━━ DATA PROVIDED
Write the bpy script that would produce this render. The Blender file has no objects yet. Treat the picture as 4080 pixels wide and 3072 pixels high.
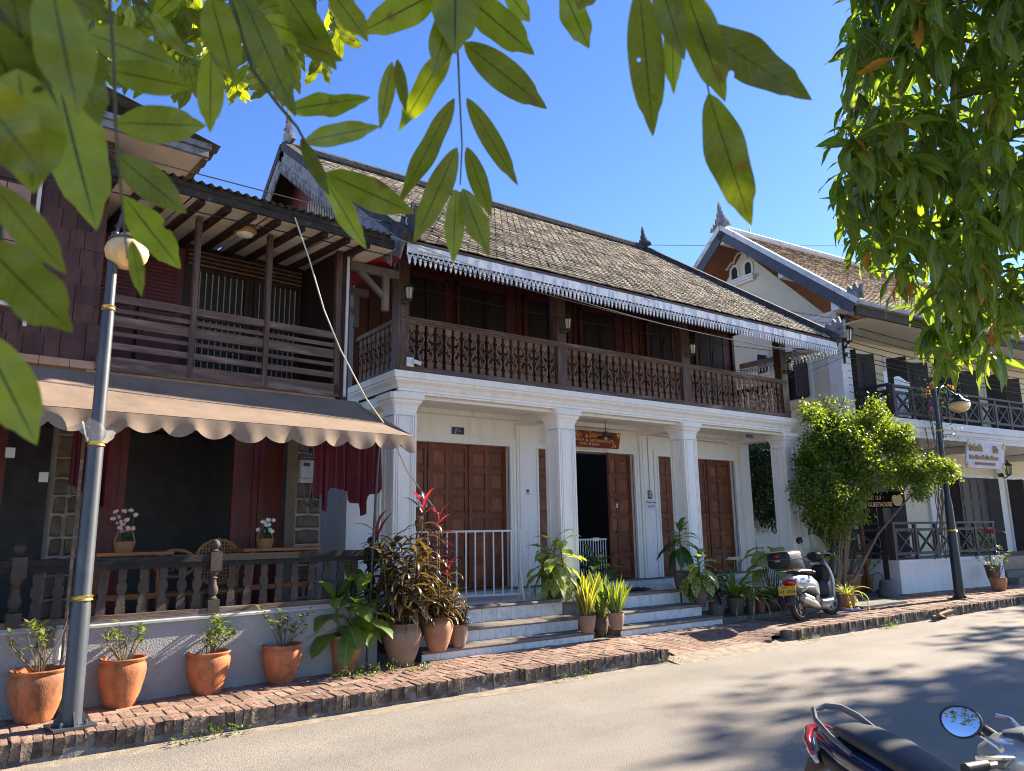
import bpy, math, random
import numpy as np
from mathutils import Vector, Matrix, Euler
random.seed(7); rng = np.random.default_rng(7)
S = bpy.context.scene; COL = S.collection
# ---------------------------------------------------------------- camera, sky, sun, exposure
CAMR = Matrix(((0.8151, 0.0990, 0.5708), (-0.5792, 0.1646, 0.7984), (-0.0149, -0.9813, 0.1919)))
CAMZ = 1.6; FPX = 2980.0 / 4080 * 2212
cd = bpy.data.cameras.new('camera'); cam = bpy.data.objects.new('camera', cd); COL.objects.link(cam); S.camera = cam
cd.sensor_width = 36; cd.lens = 36 * 2980 / 4080; cd.clip_start = .05; cd.clip_end = 3000
_r, _d, _f = CAMR.col[0], CAMR.col[1], CAMR.col[2]
m3 = Matrix((_r, -_d, -_f)).transposed().to_quaternion().to_matrix()
cam.matrix_world = Matrix.Translation((0, 0, CAMZ)) @ m3.to_4x4()
cd.dof.use_dof = True; cd.dof.focus_distance = 9.5; cd.dof.aperture_fstop = 9.0
SUN_EL, SUN_AZ = math.radians(29.5), math.radians(-2.0)     # azimuth from +X towards +Y
sd = Vector((math.cos(SUN_EL) * math.cos(SUN_AZ), math.cos(SUN_EL) * math.sin(SUN_AZ), math.sin(SUN_EL)))
W = bpy.data.worlds.new('World'); S.world = W; W.use_nodes = True
nt = W.node_tree; bg = nt.nodes['Background']
sky = nt.nodes.new('ShaderNodeTexSky'); sky.sky_type = 'NISHITA'; sky.sun_disc = False
sky.sun_elevation = SUN_EL; sky.sun_rotation = math.pi / 2 - SUN_AZ
sky.altitude = 300; sky.air_density = .9; sky.dust_density = 0.12; sky.ozone_density = 4.0
hsv = nt.nodes.new('ShaderNodeHueSaturation'); hsv.inputs['Saturation'].default_value = 1.14; hsv.inputs['Hue'].default_value = .512
nt.links.new(sky.outputs[0], hsv.inputs['Color']); nt.links.new(hsv.outputs[0], bg.inputs[0]); bg.inputs[1].default_value = 0.074
sl = bpy.data.lights.new('sun', 'SUN'); sl.energy = 4.5; sl.angle = math.radians(.53); sl.color = (1, .89, .72)
so = bpy.data.objects.new('sun', sl); COL.objects.link(so); so.rotation_euler = sd.to_track_quat('Z', 'Y').to_euler()
V = S.view_settings; V.view_transform = 'Standard'; V.look = 'None'; V.gamma = 1; V.use_curve_mapping = False; V.exposure = 2.06
S.cycles.max_bounces = 8; S.cycles.filter_width = 1.05; S.cycles.transparent_max_bounces = 8
# ---------------------------------------------------------------- helpers
def ray(u, v):
    d = Vector(((u - 1106) / FPX, (v - 832.75) / FPX, 1)).normalized(); return CAMR @ d
def PY(u, v, y): r = ray(u, v); t = y / r.y; return Vector((r.x * t, y, CAMZ + r.z * t))
def PZ(u, v, z): r = ray(u, v); t = (z - CAMZ) / r.z; return Vector((r.x * t, r.y * t, z))
def PD(u, v, d): return Vector((0, 0, CAMZ)) + ray(u, v) * d
def lin(h):
    c = [int(h[i:i + 2], 16) / 255 for i in (0, 2, 4)]
    return tuple(x / 12.92 if x <= .04045 else ((x + .055) / 1.055) ** 2.4 for x in c)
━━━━
- WHAT NEEDS TO BE DONE: Leave the images out, please, and restate each line word for word.

- EXERCISE OUTPUT:
Write the bpy script that would produce this render. The Blender file has no objects yet. Treat the picture as 4080 pixels wide and 3072 pixels high.
import bpy, math, random
import numpy as np
from mathutils import Vector, Matrix, Euler
random.seed(7); rng = np.random.default_rng(7)
S = bpy.context.scene; COL = S.collection
# ---------------------------------------------------------------- camera, sky, sun, exposure
CAMR = Matrix(((0.8151, 0.0990, 0.5708), (-0.5792, 0.1646, 0.7984), (-0.0149, -0.9813, 0.1919)))
CAMZ = 1.6; FPX = 2980.0 / 4080 * 2212
cd = bpy.data.cameras.new('camera'); cam = bpy.data.objects.new('camera', cd); COL.objects.link(cam); S.camera = cam
cd.sensor_width = 36; cd.lens = 36 * 2980 / 4080; cd.clip_start = .05; cd.clip_end = 3000
_r, _d, _f = CAMR.col[0], CAMR.col[1], CAMR.col[2]
m3 = Matrix((_r, -_d, -_f)).transposed().to_quaternion().to_matrix()
cam.matrix_world = Matrix.Translation((0, 0, CAMZ)) @ m3.to_4x4()
cd.dof.use_dof = True; cd.dof.focus_distance = 9.5; cd.dof.aperture_fstop = 9.0
SUN_EL, SUN_AZ = math.radians(29.5), math.radians(-2.0)     # azimuth from +X towards +Y
sd = Vector((math.cos(SUN_EL) * math.cos(SUN_AZ), math.cos(SUN_EL) * math.sin(SUN_AZ), math.sin(SUN_EL)))
W = bpy.data.worlds.new('World'); S.world = W; W.use_nodes = True
nt = W.node_tree; bg = nt.nodes['Background']
sky = nt.nodes.new('ShaderNodeTexSky'); sky.sky_type = 'NISHITA'; sky.sun_disc = False
sky.sun_elevation = SUN_EL; sky.sun_rotation = math.pi / 2 - SUN_AZ
sky.altitude = 300; sky.air_density = .9; sky.dust_density = 0.12; sky.ozone_density = 4.0
hsv = nt.nodes.new('ShaderNodeHueSaturation'); hsv.inputs['Saturation'].default_value = 1.14; hsv.inputs['Hue'].default_value = .512
nt.links.new(sky.outputs[0], hsv.inputs['Color']); nt.links.new(hsv.outputs[0], bg.inputs[0]); bg.inputs[1].default_value = 0.074
sl = bpy.data.lights.new('sun', 'SUN'); sl.energy = 4.5; sl.angle = math.radians(.53); sl.color = (1, .89, .72)
so = bpy.data.objects.new('sun', sl); COL.objects.link(so); so.rotation_euler = sd.to_track_quat('Z', 'Y').to_euler()
V = S.view_settings; V.view_transform = 'Standard'; V.look = 'None'; V.gamma = 1; V.use_curve_mapping = False; V.exposure = 2.06
S.cycles.max_bounces = 8; S.cycles.filter_width = 1.05; S.cycles.transparent_max_bounces = 8
# ---------------------------------------------------------------- helpers
def ray(u, v):
    d = Vector(((u - 1106) / FPX, (v - 832.75) / FPX, 1)).normalized(); return CAMR @ d
def PY(u, v, y): r = ray(u, v); t = y / r.y; return Vector((r.x * t, y, CAMZ + r.z * t))
def PZ(u, v, z): r = ray(u, v); t = (z - CAMZ) / r.z; return Vector((r.x * t, r.y * t, z))
def PD(u, v, d): return Vector((0, 0, CAMZ)) + ray(u, v) * d
def lin(h):
    c = [int(h[i:i + 2], 16) / 255 for i in (0, 2, 4)]
    return tuple(x / 12.92 if x <= .04045 else ((x + .055) / 1.055) ** 2.4 for x in c)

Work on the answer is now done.